Miller’s allegations were firmly rejected in a 13-page letter dated Feb. 12 to the state superintendent from seven board members, who called Miller’s claims “baseless” with “blatant mischaracterizations” of board processes.

A group of parents and community leaders meanwhile gathered outside the offices of County Executive Angela Alsobrooks (D) Tuesday, urging that important issues be brought back to the table. The next scheduled board meeting is next week.

“We’re glad they’re going to be moving ahead with meetings again but we want them to be accountable and make sure they are not weaponizing meetings or hijacking the agenda,” said Krystal Oriadha, co-founder of Prince George’s Change Makers, an advocacy group.

A spokeswoman for Alsobrooks did not respond to requests for comment. Alsobrooks chose Miller as chair and named board member Sonya Williams as vice chair.

Chairman of Prince George’s school board to step down

A state education spokeswoman confirmed Tuesday that Salmon had received the letters and documents from both sides in Prince George’s, which she said are under review.

The board members said Miller had unilaterally shut down the board, which was scheduled Feb. 11 to consider issues including learning hubs for struggling students, the science of reading instruction and issues related to harsh student discipline.

If Miller or others do not support proposals, “it is their full right to vote against them at our meetings, but to refuse to attend future meetings indefinitely in order to deny a quorum and thus prevent the Prince George’s County Board of Education from conducting business is a willful neglect of duty,” the seven members wrote.

They said if the shutdown remained in effect they would petition for the chair’s removal.

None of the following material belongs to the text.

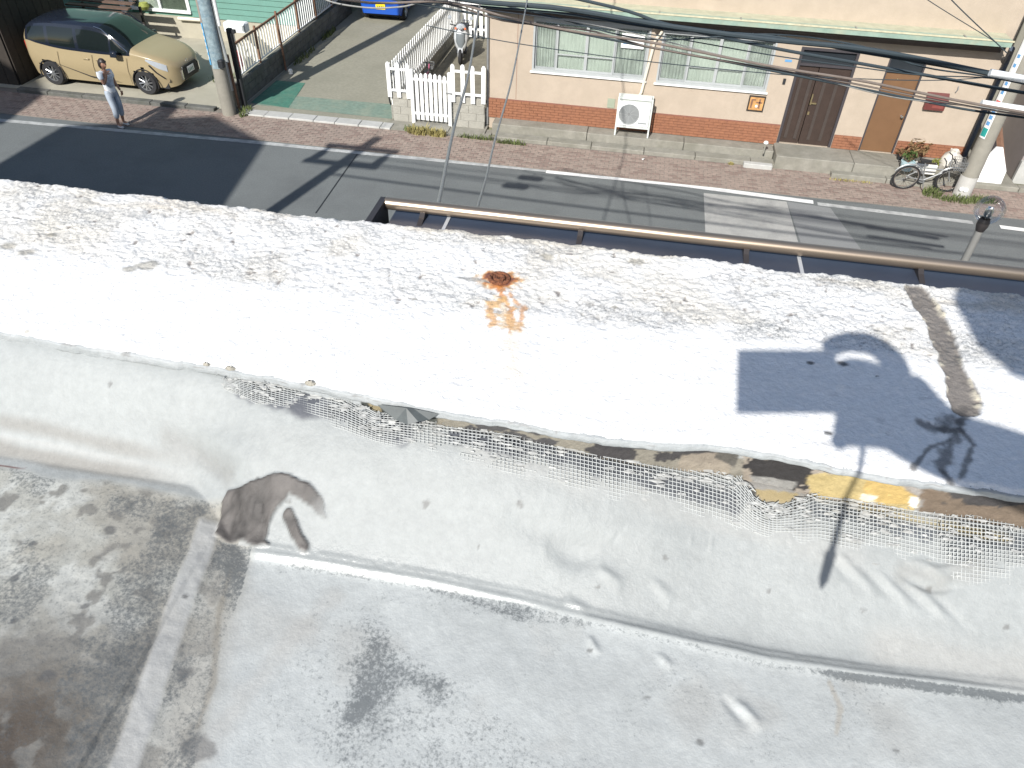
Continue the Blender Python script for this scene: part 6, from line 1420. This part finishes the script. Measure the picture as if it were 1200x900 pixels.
ed = [('pel', 'waist'), ('waist', 'chest'), ('chest', 'nk0'), ('nk0', 'nk1'), ('pel', 'kl'), ('kl', 'fl'), ('fl', 'tl'), ('pel', 'kr'), ('kr', 'fr'), ('fr', 'tr'), ('chest', 'sl'), ('sl', 'el'), ('el', 'fa'), ('fa', 'wl'), ('wl', 'pm'), ('pm', 'pk'), ('chest', 'sr'), ('sr', 'er'), ('er', 'wr')]
skin_figure('body', pts, ed, M['skin_light'], pgr)
def grow(keys, k=1.12): return {q: (*pts[q][:3], pts[q][3]*k+.004, pts[q][4]*k+.004) for q in keys}
skin_figure('shirt', grow(['waist', 'chest', 'nk0', 'sl', 'sr', 'el', 'er']), [('waist', 'chest'), ('chest', 'nk0'), ('chest', 'sl'), ('chest', 'sr'), ('sl', 'el'), ('sr', 'er')], M['shirt_blue'], pgr)
skin_figure('trousers', grow(['pel', 'kl', 'fl', 'kr', 'fr']), [('pel', 'kl'), ('kl', 'fl'), ('pel', 'kr'), ('kr', 'fr')], M['jeans'], pgr)
for k in ('fl', 'fr'):
    t_ = 'tl' if k == 'fl' else 'tr'; skin_figure('shoe', {'a': (*pts[k][:3], .052, .045), 'b': (*pts[t_][:3], .045, .035)}, [('a', 'b')], M['shoe'], pgr)
def fing(chain, rr):
    d = {str(i): RB(sp(a, b, dp), rr*(1-.08*i)) for i, (a, b, dp) in enumerate(chain)}
    skin_figure('finger', d, [(str(i), str(i+1)) for i in range(len(chain)-1)], M['skin_light'], pgr)
fing([(1058, 452, -.03), (1048, 420, -.03), (1022, 402, -.028), (988, 400, -.022), (965, 412, -.018)], .0185)
fing([(1048, 470, -.035), (1034, 448, -.04), (1006, 437, -.035), (976, 440, -.02)], .0260)
fing([(1036, 492, -.03), (1004, 478, -.03), (975, 468, -.022)], .0245)
fing([(1030, 505, -.03), (1002, 504, -.03), (975, 498, -.022)], .0190)
fing([(1048, 515, -.03), (1018, 512, -.03), (988, 512, -.026), (976, 524, -.024)], .0125)
fing([(1075, 500, -.03), (1050, 520, -.03), (1035, 512, -.024)], .014)
keep = pgr.location.copy(); pgr_off = Vector(HP)-keep
pgr.location = (0, 0, 0); hd_ = head_mesh(tuple(pgr_off), 1.0, M['skin_light'], pgr, math.pi+.2, -.35); pgr.location = keep
R2 = Matrix.Rotation(math.radians(60), 3, 'Y') @ Matrix.Rotation(0, 3, 'X')
hand(rel((.80, -.16, 7.40), pgr), R2, 1.0, .35, M['skin_light'], pgr)
# phone behind the lens plane, with its lanyard
phn = thing('phone', 'phone held up by the photographer, strap dangling from it', 'phone', (0, 0, CZ))
def camv(x, y, z): q = MC.T @ np.array([x, y, z]); return tuple(q)
pb_ = MB(); x0, x1, y0, y1 = -.022, .094, -.020, .052
pb_.add([camv(*q) for q in ((x0, y0, -.012), (x1, y0, -.012), (x1, y1, -.012), (x0, y1, -.012), (x0, y0, -.003), (x1, y0, -.003), (x1, y1, -.003), (x0, y1, -.003))], [(0, 3, 2, 1), (4, 5, 6, 7), (0, 1, 5, 4), (1, 2, 6, 5), (2, 3, 7, 6), (3, 0, 4, 7)])
o = bpy.data.objects.new('case', pb_.mesh('case', M['dark'])); COL.objects.link(o); o.parent = phn
tipS = RG(962, 690); tip = Vector((tipS[0], tipS[1], float(roof_h(np.array(tipS[0]), np.array(tipS[1])))))-Vector(ANTI.tolist())*.62
topS = Vector(G(1013, 521, PT))-Vector(ANTI.tolist())*.80; o0 = Vector((0, 0, CZ)); cr = Vector(camv(.09, .05, -.010))+o0
d_ = (tip-topS).normalized(); L_ = (tip-topS).length
st2 = MB().tube([tuple(p-o0) for p in (cr, topS*.3+cr*.7+Vector((0, 0, -.004)), topS, topS+d_*L_*.5, tip-d_*.055)], [.0022, .0024, .0027, .0031, .0036], 8)
st2.tube([tuple(p-o0) for p in (tip-d_*.055, tip-d_*.05, tip-d_*.015, tip)], [.0036, .0060, .0052, .001], 8)
o = bpy.data.objects.new('lanyard', st2.mesh('lanyard', M['dark'], True)); COL.objects.link(o); o.parent = phn

# ------------------------------------------------------------------ tall neighbour on our side of the street; it shades the road at the left
nbh = thing('tall_neighbour', 'taller pale building next to ours on the near side, shading the road', 'building', (-16, 0, 0))
def caster(px_, py_, Yf=0.8):
    S0 = np.array(G(px_, py_, 0)); t_ = (S0[1]-Yf)/ANTI[1]; P = S0-ANTI*t_; return (P[0], P[2])
pl = [caster(*q) for q in ((-2, 192), (38, 168), (75, 147), (120, 144), (170, 142), (212, 141), (216, 122), (181, 132), (250, 134), (290, 152), (312, 167), (295, 190), (266, 236), (240, 285))]
pl = [caster(*q) for q in ((-40, 212), (-2, 192), (75, 147), (165, 143), (205, 118), (216, 122), (200, 138), (252, 136), (312, 167), (290, 200), (266, 236), (225, 300))]
mb = MB(); mb.prism(pl+[(pl[-1][0], .1), (-19.5, .1), (-19.5, pl[0][1])], 'y', .3, .8); mb.build('front_wall', M['facade'], nbh)
B(-19.4, pl[-1][0]-.1, -8, .29, .1, 8.0).build('wall', M['facade'], nbh)
# unseen block added further left, outlined to shade the far pavement corner
pl = [caster(*q, 1.2) for q in ((-160, 140), (8, 143), (30, 128), (57, 108), (30, 70), (-160, 40))]
nb2 = thing('far_shade_block', 'unseen block added farther along the near side to shade the pavement corner', 'building', (-22, 0, 0))
top_ = max(q[1] for q in pl); 
mb = MB(); mb.prism([pl[0], pl[1], pl[2], pl[3], pl[4], pl[5]], 'y', 1.0, 1.2); mb.build('shade_panel', M['facade'], nb2)
B(min(q[0] for q in pl), pl[1][0]-1.2, -8, .99, .1, min(q[1] for q in pl)+1.0).build('wall', M['facade'], nb2)
for x in (pl[1][0]-1.6, pl[1][0]-4): B(x, x+.2, .992, 1.19, min(q[1] for q in pl)-1.5, pl[1][1]+.1).build('panel_post', M['steel'], nb2)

They contended that Miller also unilaterally decided to seek audits without board discussion or approval, publicly disclosed an anonymous, unvetted tip that was a confidential ethics issue and made misleading claims about a lobbying contract they supported.

Miller alleged in her letter that a reorganization of the board’s office — supported by majority members — could have the propensity to create chaos and dysfunction.

She alleged that some board members were not focused on oversight of how to reopen schools safely or how to deal with new financial challenges, but instead focus on activities that “spend more money and remove people from their jobs.”

Miller took issue with a contract for lobbying services and said the anonymous tip involved an allegation of a potential conflict of interest involving that contract. The issue was sent to a school board ethics panel, she said.

The seven members said Miller’s actions resulted in turmoil and revealed a basic lack of understanding of how a board works.

Board member David Murray, one of the seven who signed the letter, alleged Miller was operating outside board policies.

“Under what democracy do you get to cancel meetings because you really don’t like what you think the outcome might be?” he asked.

He said it fell on Alsobrooks to make sure her appointees uphold their duties to convene meetings and facilitate the board’s functioning.

Miller released a document saying the lobbying firm at issue was not in good standing with the state. Board members said that issue centered on a missing filing and was immediately corrected, and a receipt was provided to school system officials.

Two other contracts drew her attention, she said — one for oversight of the capital improvement program and another for consulting on board governance.

“Both contracts gave me grave concerns,” she said, questioning the contract terms, an unnamed board member’s involvement and a process that she said “seemed expedited and improper.”